CoStar Group (NASDAQ: CSGP) to buy Zonda for $800M in cash, adding new home data and marketplaces
Rhea-AI Filing Summary
CoStar Group plans to expand further into new home real estate by acquiring Zonda, a leading new home construction data and marketplace business, for $800 million in cash. Zonda serves more than 3,000 homebuilding ecosystem customers and generates mostly subscription revenue with 104% net customer retention, indicating strong stickiness.
The deal is expected to close in the second half of 2026, subject to Hart-Scott-Rodino and other regulatory clearances and customary conditions, including no material adverse effect at Zonda. CoStar expects the acquisition to be accretive to adjusted EPS in the first full year of ownership and to create cross-sell opportunities across its commercial, residential, multifamily, lending, and analytics businesses.
Positive
- Strategic expansion into new home sector: CoStar is acquiring Zonda for $800 million in cash, adding a leading new home data, software, and marketplace platform that management expects to be accretive to adjusted EPS in the first full year of ownership.
Negative
- None.
Insights
$800M Zonda acquisition deepens CoStar’s presence in new home data and marketplaces.
CoStar Group is committing $800 million in cash to buy Zonda, which provides new home construction data, software, and marketplaces such as NewHomeSource and Livabl. Zonda’s predominantly subscription model and 104% net customer retention suggest durable, recurring revenue with embedded customer relationships.
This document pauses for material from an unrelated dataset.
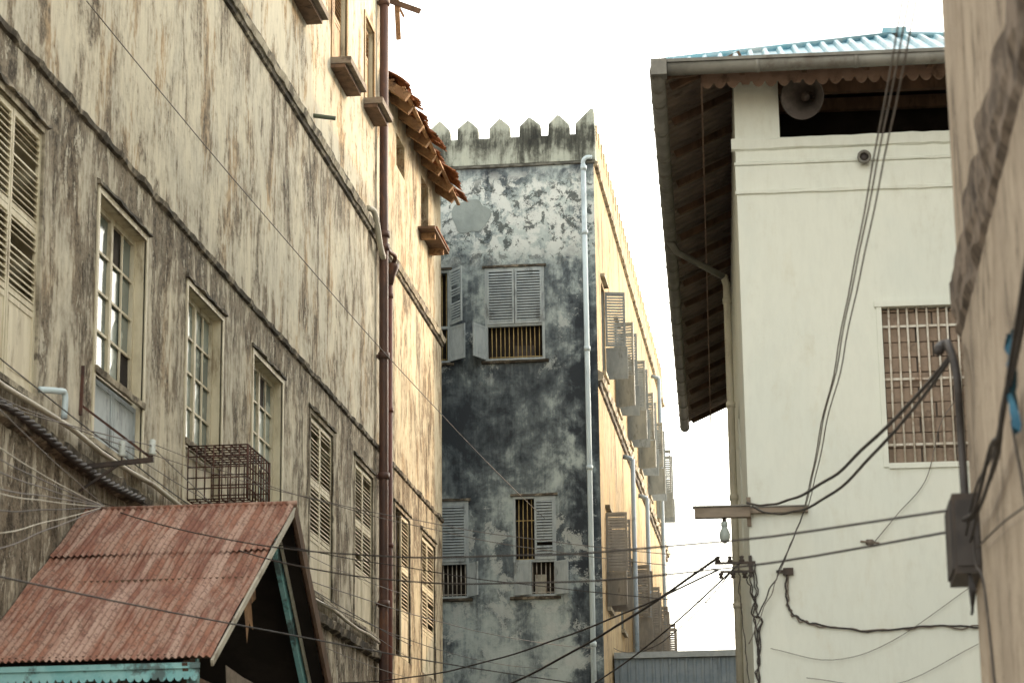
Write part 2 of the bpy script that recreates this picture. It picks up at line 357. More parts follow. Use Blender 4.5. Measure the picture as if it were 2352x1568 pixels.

The acquisition extends CoStar’s coverage into a large adjacent sector; the release cites U.S. new residential construction approaching $1 trillion annually. Management states the deal is expected to be accretive to adjusted EPS in the first full year, but this depends on closing, integration execution, and maintaining Zonda’s margins and retention.
Closing is targeted for the second half of 2026 and remains subject to Hart-Scott-Rodino and other regulatory approvals, absence of a material adverse effect, and other customary conditions. There is an outside termination date of May 28, 2027, highlighting potential timing and regulatory uncertainty until approvals are obtained and integration begins.